Overview:

MTN Uganda proposes a Shs 643.7bn total dividend for 2025. Read about the company’s infrastructure investment, 5G rollout, and underlying profit growth.

KAMPALA, Uganda — MTN Uganda reported a 5.8% increase in after-tax profit to 678.8 billion shillings for the year ended Dec. 31, 2025, fueled by a surge in data adoption and mobile financial services.

The performance came despite a one-off tax settlement of 110.9 billion shillings with the Uganda Revenue Authority. Excluding this nonrecurring item, underlying profit jumped 23.1% to 789.7 billion shillings.

Service revenue climbed 13.4% to 3.6 trillion shillings, while earnings before interest, tax, depreciation and amortization (EBITDA) rose 17% to 1.9 trillion shillings. The board proposed a final dividend of 8.25 shillings per share, bringing the total annual payout to 28.75 shillings per share, or 643.7 billion shillings.

Data emerged as the fastest-growing segment, with revenue increasing 28.8% to 1 trillion shillings. Active data users grew 18.6% to 12 million, supporting a total subscriber base of 24.2 million.

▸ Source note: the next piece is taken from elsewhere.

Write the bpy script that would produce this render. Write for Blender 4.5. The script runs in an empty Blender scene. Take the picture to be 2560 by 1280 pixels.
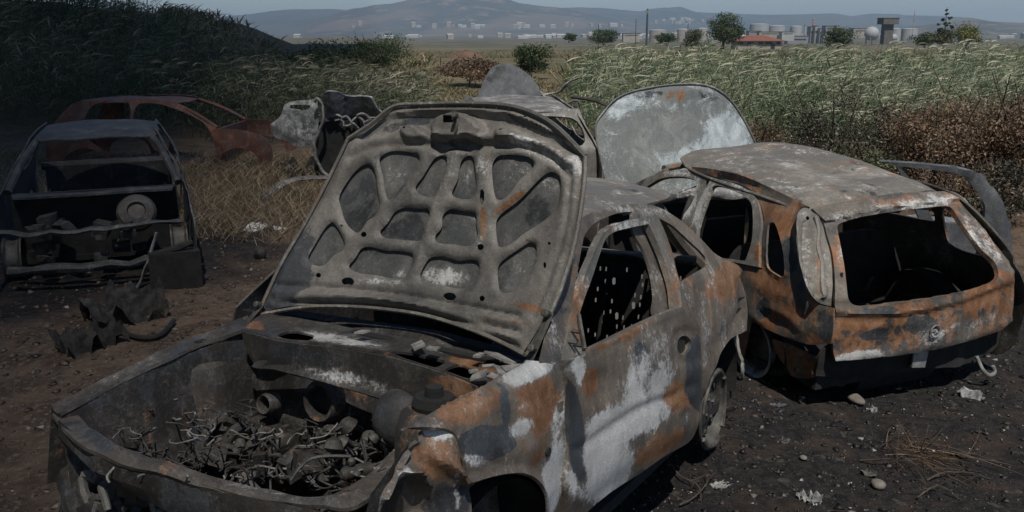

Fintech revenue, driven by MTN Mobile Money, rose 17.3% to 1.1 trillion shillings. The platform’s 14.7 million active users processed 5 billion transactions valued at 195.5 trillion shillings during the period. The ecosystem now supports more than 241,000 agents and 114,800 merchants across the country.

To meet rising demand, the company invested 549.4 billion shillings in infrastructure, extending 4G coverage to 88.6% of the population and continuing its 5G rollout.

Chief Executive Officer Sylvia Mulinge said the investments are designed to ensure individuals and businesses can access the opportunities of a modern digital economy.

The company also highlighted its broader economic impact, contributing 1.5 trillion shillings in taxes and investing 5.1 billion shillings in community projects through the MTN Foundation.

MTN Uganda remains the largest entity on the Uganda Securities Exchange. Management maintained a medium-term outlook of upper-teens service revenue growth and EBITDA margins above 50%.